For better or worse, its cars built like software instead of parts from various disparate manufacturers like one would building a PC.
In both the US and China software developers get paid a lot more than an average job. Not so in Europe.
Saw a BYD advertisement here in Copenhagen the other day. Made all these claims of Chinese EVs in Europe a lot more real.
Copenhagen is gonna be a difficult market, though. There are a lot of Teslas driving about.
I would rather be spotted in a BYD than a Tesla nowadays.
who wouldn’t?
They guess they are doing EVs now.
It’s much easier to lower the overhead on your car prices by totally eliminating the R&D when you don’t care about intellectual property theft.
China has spent a decade working on this though, they can’t steal battery tech because they are legitimately at the front of it.

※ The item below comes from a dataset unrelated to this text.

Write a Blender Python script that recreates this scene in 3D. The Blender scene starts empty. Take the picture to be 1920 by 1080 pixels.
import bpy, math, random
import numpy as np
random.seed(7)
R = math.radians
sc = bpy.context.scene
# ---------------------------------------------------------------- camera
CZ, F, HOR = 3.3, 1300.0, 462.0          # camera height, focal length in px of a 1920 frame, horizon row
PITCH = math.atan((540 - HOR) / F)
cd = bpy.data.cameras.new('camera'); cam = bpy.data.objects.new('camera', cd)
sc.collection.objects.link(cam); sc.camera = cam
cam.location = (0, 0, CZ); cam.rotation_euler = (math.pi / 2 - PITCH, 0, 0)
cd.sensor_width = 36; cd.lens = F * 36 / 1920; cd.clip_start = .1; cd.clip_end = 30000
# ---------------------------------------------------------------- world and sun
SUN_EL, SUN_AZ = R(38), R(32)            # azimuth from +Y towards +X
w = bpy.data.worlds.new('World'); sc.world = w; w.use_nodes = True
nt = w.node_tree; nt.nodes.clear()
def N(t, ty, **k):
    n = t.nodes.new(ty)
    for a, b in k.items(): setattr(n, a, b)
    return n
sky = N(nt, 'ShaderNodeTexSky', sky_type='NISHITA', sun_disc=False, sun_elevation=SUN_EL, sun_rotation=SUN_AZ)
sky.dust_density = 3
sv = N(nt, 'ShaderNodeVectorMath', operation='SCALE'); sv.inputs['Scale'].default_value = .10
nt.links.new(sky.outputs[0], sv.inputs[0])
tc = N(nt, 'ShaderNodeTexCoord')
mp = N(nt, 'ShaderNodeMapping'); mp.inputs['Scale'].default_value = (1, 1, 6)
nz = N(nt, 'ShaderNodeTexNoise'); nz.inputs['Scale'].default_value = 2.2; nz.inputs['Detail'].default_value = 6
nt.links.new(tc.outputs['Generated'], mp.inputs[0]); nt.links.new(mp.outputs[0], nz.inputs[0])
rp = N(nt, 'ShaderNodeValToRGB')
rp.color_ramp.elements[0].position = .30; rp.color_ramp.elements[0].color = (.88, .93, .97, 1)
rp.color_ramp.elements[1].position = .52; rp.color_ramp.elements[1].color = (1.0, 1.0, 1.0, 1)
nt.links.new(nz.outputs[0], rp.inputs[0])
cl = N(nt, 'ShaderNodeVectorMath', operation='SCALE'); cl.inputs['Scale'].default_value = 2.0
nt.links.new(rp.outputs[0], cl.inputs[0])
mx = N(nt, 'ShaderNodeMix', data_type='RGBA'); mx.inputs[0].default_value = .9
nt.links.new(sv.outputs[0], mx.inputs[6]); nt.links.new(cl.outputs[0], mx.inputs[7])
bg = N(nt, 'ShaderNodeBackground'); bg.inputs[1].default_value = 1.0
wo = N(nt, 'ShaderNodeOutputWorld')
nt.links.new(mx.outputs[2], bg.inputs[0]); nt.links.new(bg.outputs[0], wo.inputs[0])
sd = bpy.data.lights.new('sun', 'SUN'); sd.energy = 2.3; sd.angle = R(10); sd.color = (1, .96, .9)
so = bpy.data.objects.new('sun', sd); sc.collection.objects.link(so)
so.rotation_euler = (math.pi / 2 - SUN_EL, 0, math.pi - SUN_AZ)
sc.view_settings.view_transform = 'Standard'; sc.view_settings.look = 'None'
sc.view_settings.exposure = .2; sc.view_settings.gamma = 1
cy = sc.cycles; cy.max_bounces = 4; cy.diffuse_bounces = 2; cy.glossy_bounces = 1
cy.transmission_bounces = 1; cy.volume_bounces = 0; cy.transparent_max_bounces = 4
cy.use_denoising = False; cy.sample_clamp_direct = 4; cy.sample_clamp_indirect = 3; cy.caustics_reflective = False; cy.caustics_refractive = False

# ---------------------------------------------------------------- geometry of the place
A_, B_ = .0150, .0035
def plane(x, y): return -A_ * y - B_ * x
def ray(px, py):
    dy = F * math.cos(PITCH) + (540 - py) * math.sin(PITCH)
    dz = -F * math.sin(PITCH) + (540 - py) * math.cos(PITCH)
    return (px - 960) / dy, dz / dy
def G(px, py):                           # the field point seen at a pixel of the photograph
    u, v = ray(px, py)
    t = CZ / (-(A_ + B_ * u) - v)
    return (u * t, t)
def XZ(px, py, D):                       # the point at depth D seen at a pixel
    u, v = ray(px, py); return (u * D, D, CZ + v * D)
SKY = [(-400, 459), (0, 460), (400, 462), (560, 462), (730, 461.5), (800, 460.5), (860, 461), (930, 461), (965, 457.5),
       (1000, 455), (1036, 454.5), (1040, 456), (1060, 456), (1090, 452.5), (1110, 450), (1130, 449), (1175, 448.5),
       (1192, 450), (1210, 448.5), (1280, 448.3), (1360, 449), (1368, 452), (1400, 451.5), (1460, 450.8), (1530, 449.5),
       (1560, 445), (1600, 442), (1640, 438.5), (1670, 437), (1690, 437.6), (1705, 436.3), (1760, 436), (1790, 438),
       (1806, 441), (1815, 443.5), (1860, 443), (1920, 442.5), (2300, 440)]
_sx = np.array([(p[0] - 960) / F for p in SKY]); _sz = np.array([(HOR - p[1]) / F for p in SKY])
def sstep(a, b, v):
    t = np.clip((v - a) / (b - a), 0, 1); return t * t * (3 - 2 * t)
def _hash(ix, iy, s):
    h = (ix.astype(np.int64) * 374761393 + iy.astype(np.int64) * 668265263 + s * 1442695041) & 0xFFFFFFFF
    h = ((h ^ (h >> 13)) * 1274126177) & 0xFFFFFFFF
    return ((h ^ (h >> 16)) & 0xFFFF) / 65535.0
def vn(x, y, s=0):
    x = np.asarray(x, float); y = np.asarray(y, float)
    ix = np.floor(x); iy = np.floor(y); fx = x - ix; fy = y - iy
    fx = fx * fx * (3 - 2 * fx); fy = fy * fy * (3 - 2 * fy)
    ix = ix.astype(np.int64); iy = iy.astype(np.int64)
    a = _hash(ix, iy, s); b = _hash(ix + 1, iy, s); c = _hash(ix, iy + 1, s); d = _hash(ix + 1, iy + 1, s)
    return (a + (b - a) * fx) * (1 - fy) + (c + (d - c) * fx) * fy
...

How do you think they got started?
The same way Apple, Microsoft and Adobe etal did, steal ideas from others and refine it, as Bill Gates himself noted.
And that makes it okay?
They took apart the publicly available specs and put them back together. Battery tech idled for quite a while. There was freely available academic stuff on them. China isn’t going to expose itself where it doesn’t have to. They aren’t operating in good faith, but they aren’t dumb either.
Are you really trying to claim that no IP theft happened?
https://www.theguardian.com/world/2011/jan/07/renault-france-china-spying-link
I’m not saying it’s impossible, I’m saying they have far more pressing things to spy on, like the F-35. Also, you should really vet your sources, that story fell apart 6 months later. (link) (link) (link)
The last one refences Op Aurora if you want to read about what the Chinese consider being worth espionage. A lot of the IP theft for non secure stuff comes from the laws that any Non-Chinese company in China has to buddy with a Chinese company and knock off products soon flood China. This doesn’t necessarily mean tech or trade stuff has been stolen though. Chinese knock off companies have no problem recreating the shell of something with substandard parts inside. The problem is so bad that OEM electronics manufacturers can no longer guarantee their stuff does what it says it does. You can buy an Anker phone charger and find out the hard way it was from a factory that did this inside Anker’s own supply chain. (Anker is a peripherals and accessories electronics company based in China that sells all over the world.)
Maybe China should be like the EU and just ask for IP to be handed over.
EU to demand tech transfers from Chinese companies, FT reports
Except that’s what China has been doing for years. Non-Chinese companies have to work with local companies if they want to enter the Chinese market.